▸ **Required task**: Provide the data again in its entirety, exactly as given.
--- Start of Rows ---
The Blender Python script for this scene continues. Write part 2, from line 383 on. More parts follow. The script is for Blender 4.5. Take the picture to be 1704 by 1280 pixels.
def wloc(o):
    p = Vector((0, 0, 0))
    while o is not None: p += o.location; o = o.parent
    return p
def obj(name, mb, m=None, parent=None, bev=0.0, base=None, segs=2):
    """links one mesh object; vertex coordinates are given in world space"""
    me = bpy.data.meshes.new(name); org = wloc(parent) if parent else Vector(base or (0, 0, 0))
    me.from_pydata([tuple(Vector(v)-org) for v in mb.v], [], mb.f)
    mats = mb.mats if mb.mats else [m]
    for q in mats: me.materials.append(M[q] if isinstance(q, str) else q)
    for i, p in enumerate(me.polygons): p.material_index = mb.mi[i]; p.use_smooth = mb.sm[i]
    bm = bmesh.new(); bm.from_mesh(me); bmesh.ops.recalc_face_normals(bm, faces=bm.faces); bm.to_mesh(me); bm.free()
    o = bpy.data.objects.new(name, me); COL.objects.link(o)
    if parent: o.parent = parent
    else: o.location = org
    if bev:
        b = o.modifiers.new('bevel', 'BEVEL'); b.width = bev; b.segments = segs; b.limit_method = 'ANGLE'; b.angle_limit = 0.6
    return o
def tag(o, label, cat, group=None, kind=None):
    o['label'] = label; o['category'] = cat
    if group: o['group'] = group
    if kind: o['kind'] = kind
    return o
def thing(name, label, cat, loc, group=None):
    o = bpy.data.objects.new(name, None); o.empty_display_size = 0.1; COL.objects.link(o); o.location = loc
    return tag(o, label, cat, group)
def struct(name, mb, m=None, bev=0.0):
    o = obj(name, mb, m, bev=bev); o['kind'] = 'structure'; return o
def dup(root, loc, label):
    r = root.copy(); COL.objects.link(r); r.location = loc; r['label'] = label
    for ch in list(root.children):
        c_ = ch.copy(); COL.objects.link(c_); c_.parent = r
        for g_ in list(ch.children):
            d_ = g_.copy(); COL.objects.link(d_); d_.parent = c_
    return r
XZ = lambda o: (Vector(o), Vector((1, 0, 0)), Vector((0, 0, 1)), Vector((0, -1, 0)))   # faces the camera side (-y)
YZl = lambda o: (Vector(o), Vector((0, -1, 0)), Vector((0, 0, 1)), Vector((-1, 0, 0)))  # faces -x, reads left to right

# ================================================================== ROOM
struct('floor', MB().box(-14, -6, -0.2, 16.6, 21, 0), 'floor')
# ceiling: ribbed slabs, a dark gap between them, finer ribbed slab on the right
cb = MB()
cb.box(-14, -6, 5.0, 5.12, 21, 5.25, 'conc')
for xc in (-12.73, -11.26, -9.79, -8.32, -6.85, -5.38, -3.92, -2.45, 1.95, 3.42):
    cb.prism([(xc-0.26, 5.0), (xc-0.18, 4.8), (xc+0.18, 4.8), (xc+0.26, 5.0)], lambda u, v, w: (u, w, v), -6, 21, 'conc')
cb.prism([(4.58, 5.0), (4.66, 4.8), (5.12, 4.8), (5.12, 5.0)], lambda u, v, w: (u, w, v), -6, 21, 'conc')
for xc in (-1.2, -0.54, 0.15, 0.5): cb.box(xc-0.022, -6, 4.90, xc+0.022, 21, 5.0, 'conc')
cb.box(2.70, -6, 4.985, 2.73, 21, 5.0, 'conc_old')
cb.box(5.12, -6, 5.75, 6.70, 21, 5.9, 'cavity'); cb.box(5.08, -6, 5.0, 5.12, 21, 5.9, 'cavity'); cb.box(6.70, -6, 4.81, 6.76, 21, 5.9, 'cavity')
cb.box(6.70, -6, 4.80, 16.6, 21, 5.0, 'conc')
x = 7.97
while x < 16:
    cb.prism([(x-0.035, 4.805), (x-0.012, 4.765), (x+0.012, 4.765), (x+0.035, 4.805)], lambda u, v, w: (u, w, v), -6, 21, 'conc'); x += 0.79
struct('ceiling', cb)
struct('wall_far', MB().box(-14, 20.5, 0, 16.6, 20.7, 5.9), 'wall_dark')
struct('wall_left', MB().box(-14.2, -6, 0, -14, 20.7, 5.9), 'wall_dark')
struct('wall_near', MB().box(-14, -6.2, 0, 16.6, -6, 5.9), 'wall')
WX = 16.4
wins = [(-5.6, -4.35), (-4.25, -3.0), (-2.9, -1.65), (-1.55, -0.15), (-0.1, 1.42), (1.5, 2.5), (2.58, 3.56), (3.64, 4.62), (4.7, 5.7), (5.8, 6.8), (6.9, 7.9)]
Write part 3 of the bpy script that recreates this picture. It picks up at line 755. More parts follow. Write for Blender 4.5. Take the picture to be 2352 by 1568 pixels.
--- End of Rows ---
▸ **Exercise output**:
The Blender Python script for this scene continues. Write part 2, from line 383 on. More parts follow. The script is for Blender 4.5. Take the picture to be 1704 by 1280 pixels.
def wloc(o):
    p = Vector((0, 0, 0))
    while o is not None: p += o.location; o = o.parent
    return p
def obj(name, mb, m=None, parent=None, bev=0.0, base=None, segs=2):
    """links one mesh object; vertex coordinates are given in world space"""
    me = bpy.data.meshes.new(name); org = wloc(parent) if parent else Vector(base or (0, 0, 0))
    me.from_pydata([tuple(Vector(v)-org) for v in mb.v], [], mb.f)
    mats = mb.mats if mb.mats else [m]
    for q in mats: me.materials.append(M[q] if isinstance(q, str) else q)
    for i, p in enumerate(me.polygons): p.material_index = mb.mi[i]; p.use_smooth = mb.sm[i]
    bm = bmesh.new(); bm.from_mesh(me); bmesh.ops.recalc_face_normals(bm, faces=bm.faces); bm.to_mesh(me); bm.free()
    o = bpy.data.objects.new(name, me); COL.objects.link(o)
    if parent: o.parent = parent
    else: o.location = org
    if bev:
        b = o.modifiers.new('bevel', 'BEVEL'); b.width = bev; b.segments = segs; b.limit_method = 'ANGLE'; b.angle_limit = 0.6
    return o
def tag(o, label, cat, group=None, kind=None):
    o['label'] = label; o['category'] = cat
    if group: o['group'] = group
    if kind: o['kind'] = kind
    return o
def thing(name, label, cat, loc, group=None):
    o = bpy.data.objects.new(name, None); o.empty_display_size = 0.1; COL.objects.link(o); o.location = loc
    return tag(o, label, cat, group)
def struct(name, mb, m=None, bev=0.0):
    o = obj(name, mb, m, bev=bev); o['kind'] = 'structure'; return o
def dup(root, loc, label):
    r = root.copy(); COL.objects.link(r); r.location = loc; r['label'] = label
    for ch in list(root.children):
        c_ = ch.copy(); COL.objects.link(c_); c_.parent = r
        for g_ in list(ch.children):
            d_ = g_.copy(); COL.objects.link(d_); d_.parent = c_
    return r
XZ = lambda o: (Vector(o), Vector((1, 0, 0)), Vector((0, 0, 1)), Vector((0, -1, 0)))   # faces the camera side (-y)
YZl = lambda o: (Vector(o), Vector((0, -1, 0)), Vector((0, 0, 1)), Vector((-1, 0, 0)))  # faces -x, reads left to right

# ================================================================== ROOM
struct('floor', MB().box(-14, -6, -0.2, 16.6, 21, 0), 'floor')
# ceiling: ribbed slabs, a dark gap between them, finer ribbed slab on the right
cb = MB()
cb.box(-14, -6, 5.0, 5.12, 21, 5.25, 'conc')
for xc in (-12.73, -11.26, -9.79, -8.32, -6.85, -5.38, -3.92, -2.45, 1.95, 3.42):
    cb.prism([(xc-0.26, 5.0), (xc-0.18, 4.8), (xc+0.18, 4.8), (xc+0.26, 5.0)], lambda u, v, w: (u, w, v), -6, 21, 'conc')
cb.prism([(4.58, 5.0), (4.66, 4.8), (5.12, 4.8), (5.12, 5.0)], lambda u, v, w: (u, w, v), -6, 21, 'conc')
for xc in (-1.2, -0.54, 0.15, 0.5): cb.box(xc-0.022, -6, 4.90, xc+0.022, 21, 5.0, 'conc')
cb.box(2.70, -6, 4.985, 2.73, 21, 5.0, 'conc_old')
cb.box(5.12, -6, 5.75, 6.70, 21, 5.9, 'cavity'); cb.box(5.08, -6, 5.0, 5.12, 21, 5.9, 'cavity'); cb.box(6.70, -6, 4.81, 6.76, 21, 5.9, 'cavity')
cb.box(6.70, -6, 4.80, 16.6, 21, 5.0, 'conc')
x = 7.97
while x < 16:
    cb.prism([(x-0.035, 4.805), (x-0.012, 4.765), (x+0.012, 4.765), (x+0.035, 4.805)], lambda u, v, w: (u, w, v), -6, 21, 'conc'); x += 0.79
struct('ceiling', cb)
struct('wall_far', MB().box(-14, 20.5, 0, 16.6, 20.7, 5.9), 'wall_dark')
struct('wall_left', MB().box(-14.2, -6, 0, -14, 20.7, 5.9), 'wall_dark')
struct('wall_near', MB().box(-14, -6.2, 0, 16.6, -6, 5.9), 'wall')
WX = 16.4
wins = [(-5.6, -4.35), (-4.25, -3.0), (-2.9, -1.65), (-1.55, -0.15), (-0.1, 1.42), (1.5, 2.5), (2.58, 3.56), (3.64, 4.62), (4.7, 5.7), (5.8, 6.8), (6.9, 7.9)]
Write part 3 of the bpy script that recreates this picture. It picks up at line 755. More parts follow. Write for Blender 4.5. Take the picture to be 2352 by 1568 pixels.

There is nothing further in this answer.